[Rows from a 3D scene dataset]
══════════

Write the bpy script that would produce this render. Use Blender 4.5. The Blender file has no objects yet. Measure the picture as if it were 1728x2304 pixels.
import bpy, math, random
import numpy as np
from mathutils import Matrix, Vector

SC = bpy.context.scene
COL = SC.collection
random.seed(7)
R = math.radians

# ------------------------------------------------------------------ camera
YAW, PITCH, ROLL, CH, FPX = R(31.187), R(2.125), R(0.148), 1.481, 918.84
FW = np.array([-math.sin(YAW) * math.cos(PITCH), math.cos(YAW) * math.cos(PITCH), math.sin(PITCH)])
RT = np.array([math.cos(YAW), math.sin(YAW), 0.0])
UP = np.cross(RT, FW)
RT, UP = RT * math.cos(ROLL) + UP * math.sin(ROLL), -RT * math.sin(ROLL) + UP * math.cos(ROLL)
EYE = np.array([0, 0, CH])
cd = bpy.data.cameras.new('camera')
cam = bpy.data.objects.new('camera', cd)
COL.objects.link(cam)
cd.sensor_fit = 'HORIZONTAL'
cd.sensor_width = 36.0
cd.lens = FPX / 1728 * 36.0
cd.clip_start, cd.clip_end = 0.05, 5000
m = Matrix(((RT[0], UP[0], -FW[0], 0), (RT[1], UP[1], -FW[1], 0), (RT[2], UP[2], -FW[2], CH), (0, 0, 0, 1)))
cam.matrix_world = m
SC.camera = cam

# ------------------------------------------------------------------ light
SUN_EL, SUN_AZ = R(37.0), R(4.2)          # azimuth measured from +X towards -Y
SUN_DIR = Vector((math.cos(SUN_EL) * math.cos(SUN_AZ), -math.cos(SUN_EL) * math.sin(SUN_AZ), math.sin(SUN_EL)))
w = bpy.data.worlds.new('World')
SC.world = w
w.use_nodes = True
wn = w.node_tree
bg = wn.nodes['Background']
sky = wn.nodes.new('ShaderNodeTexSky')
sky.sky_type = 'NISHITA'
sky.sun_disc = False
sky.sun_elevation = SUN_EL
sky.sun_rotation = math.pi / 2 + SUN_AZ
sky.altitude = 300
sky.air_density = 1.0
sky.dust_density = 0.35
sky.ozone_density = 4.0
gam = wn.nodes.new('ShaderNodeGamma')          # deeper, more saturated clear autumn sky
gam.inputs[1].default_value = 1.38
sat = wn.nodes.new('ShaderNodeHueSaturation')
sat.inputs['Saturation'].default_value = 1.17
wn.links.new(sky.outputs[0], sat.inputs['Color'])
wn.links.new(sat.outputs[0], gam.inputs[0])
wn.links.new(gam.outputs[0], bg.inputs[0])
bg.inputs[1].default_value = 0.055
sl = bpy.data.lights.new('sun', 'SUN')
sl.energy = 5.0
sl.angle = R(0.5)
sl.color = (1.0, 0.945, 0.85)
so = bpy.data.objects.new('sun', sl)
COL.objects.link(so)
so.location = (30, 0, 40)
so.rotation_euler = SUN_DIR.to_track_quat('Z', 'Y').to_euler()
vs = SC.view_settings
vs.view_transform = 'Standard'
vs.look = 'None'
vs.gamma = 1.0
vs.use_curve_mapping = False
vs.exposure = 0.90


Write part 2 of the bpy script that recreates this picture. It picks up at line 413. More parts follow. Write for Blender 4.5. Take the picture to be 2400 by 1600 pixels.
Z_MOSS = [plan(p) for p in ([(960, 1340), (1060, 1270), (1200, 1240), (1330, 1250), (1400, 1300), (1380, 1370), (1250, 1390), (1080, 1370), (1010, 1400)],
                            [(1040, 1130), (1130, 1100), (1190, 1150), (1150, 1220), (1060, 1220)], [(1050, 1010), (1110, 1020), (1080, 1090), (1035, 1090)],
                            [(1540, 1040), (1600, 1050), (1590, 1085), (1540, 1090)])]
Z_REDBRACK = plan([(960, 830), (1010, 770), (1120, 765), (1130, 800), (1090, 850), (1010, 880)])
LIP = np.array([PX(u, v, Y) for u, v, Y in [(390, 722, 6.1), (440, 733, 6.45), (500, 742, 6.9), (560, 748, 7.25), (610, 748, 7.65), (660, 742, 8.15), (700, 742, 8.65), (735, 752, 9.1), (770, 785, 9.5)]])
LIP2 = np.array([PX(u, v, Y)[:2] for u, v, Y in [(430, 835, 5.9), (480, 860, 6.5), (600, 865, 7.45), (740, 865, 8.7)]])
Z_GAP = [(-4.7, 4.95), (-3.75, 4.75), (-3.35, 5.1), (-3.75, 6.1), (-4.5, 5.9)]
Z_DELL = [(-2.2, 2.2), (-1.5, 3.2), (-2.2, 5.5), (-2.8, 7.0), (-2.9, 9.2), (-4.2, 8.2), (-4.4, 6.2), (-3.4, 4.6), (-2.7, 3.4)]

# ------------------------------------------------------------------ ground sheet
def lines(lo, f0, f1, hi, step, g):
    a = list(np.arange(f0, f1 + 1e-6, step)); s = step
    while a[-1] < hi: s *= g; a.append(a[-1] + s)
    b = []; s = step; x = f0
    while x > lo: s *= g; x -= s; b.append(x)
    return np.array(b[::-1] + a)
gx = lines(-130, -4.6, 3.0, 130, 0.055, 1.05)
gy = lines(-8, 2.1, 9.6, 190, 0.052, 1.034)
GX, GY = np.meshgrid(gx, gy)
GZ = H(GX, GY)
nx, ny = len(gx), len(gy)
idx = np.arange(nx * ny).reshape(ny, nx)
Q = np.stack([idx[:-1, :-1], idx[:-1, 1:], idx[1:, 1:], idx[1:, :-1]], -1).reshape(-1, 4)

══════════

Stated task ::
Set down exactly the lines that begin the records and continue through the line bearing "R = math.radians"; include both ends.

Result ::
Write the bpy script that would produce this render. Use Blender 4.5. The Blender file has no objects yet. Measure the picture as if it were 1728x2304 pixels.
import bpy, math, random
import numpy as np
from mathutils import Matrix, Vector

SC = bpy.context.scene
COL = SC.collection
random.seed(7)
R = math.radians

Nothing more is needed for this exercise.